Wet-on-wet, or alla prima (Italian, meaning at first attempt), is a painting technique, used mostly in oil painting, in which layers of wet paint are applied to previously administered layers of wet paint. This technique requires a fast way of working, because the work has to be finished before the first layers have dried. It may also be referred to as 'direct painting' or the French term au premier coup (at first stroke).
Traditionally, a new layer of oil-based paint is applied to most parts of a painting only after allowing a previous layer to dry completely; this drying process can take from several days to several weeks, depending on the thickness of the paint. In contrast, work performed using "alla prima" can be carried out in one or more sessions (depending on the types of paint used and their respective drying times), and it is common for such a work to be finished in only one session or "sitting".
In the medium of watercolors, wet-on-wet painting requires a certain finesse in embracing unpredictability. Highly translucent and prone to accidents, watercolor paint will bloom in unpredictable ways that, depending on the artist's frame of mind, can be a boon or a burden.

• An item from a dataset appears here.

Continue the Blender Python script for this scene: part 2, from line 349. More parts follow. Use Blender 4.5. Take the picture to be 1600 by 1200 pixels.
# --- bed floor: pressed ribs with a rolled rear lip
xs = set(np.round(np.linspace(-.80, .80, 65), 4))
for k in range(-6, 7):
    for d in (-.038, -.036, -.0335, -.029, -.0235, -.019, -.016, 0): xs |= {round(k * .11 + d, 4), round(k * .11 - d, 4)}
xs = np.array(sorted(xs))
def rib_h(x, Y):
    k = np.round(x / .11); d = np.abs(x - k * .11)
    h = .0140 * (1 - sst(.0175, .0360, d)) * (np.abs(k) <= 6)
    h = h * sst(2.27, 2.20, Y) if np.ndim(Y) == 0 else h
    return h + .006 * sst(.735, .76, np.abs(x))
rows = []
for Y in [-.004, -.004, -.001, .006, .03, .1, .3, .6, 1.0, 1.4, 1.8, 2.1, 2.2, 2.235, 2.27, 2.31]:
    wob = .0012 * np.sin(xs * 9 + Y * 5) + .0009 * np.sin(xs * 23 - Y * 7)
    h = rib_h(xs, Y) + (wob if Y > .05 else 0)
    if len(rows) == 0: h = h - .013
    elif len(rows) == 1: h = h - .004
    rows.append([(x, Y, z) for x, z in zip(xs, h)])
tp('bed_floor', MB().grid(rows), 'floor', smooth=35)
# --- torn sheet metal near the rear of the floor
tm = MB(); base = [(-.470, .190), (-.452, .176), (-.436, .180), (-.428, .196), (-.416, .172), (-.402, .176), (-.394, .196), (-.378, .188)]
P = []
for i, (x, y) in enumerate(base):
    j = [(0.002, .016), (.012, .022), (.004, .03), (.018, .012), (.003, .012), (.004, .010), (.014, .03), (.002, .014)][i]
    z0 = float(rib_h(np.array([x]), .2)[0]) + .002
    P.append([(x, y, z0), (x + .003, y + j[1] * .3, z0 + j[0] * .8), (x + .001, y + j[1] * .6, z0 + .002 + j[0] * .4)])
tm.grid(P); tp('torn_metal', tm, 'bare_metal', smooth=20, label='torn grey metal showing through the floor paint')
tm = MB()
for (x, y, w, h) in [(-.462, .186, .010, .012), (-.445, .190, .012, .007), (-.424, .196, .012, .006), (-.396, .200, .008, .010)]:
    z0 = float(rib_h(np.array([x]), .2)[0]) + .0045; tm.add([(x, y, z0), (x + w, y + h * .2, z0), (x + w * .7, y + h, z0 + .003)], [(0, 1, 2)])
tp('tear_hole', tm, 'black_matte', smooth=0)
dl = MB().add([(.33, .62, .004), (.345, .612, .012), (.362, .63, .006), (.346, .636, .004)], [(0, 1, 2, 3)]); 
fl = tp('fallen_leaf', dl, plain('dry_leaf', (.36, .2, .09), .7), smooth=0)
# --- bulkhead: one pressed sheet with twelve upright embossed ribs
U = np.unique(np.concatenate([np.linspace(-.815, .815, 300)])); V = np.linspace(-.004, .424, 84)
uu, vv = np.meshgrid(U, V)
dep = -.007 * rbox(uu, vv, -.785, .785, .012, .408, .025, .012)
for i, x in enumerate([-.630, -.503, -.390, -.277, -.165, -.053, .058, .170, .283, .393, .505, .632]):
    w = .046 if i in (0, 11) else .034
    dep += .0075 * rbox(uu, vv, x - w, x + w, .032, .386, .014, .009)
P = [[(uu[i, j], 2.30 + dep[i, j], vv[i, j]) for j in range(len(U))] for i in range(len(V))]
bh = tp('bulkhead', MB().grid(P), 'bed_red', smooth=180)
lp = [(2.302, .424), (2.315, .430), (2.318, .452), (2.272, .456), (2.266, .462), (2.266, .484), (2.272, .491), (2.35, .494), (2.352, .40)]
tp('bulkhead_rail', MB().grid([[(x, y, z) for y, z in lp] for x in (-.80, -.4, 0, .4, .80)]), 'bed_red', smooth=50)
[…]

Wet-on-wet painting has been practiced alongside other techniques since the invention of oil painting, and was used by several of the major Early Netherlandish painters in parts of their pictures, such as Jan van Eyck in the Arnolfini portrait, and Rogier van der Weyden. Among the many Baroque painters who favored an alla prima technique were Diego Velázquez and Frans Hals. In the Rococo era, connoisseurs appreciated bold alla prima painting, as exemplified in the works of artists such as Jean-Honoré Fragonard, Francesco Guardi, and Thomas Gainsborough.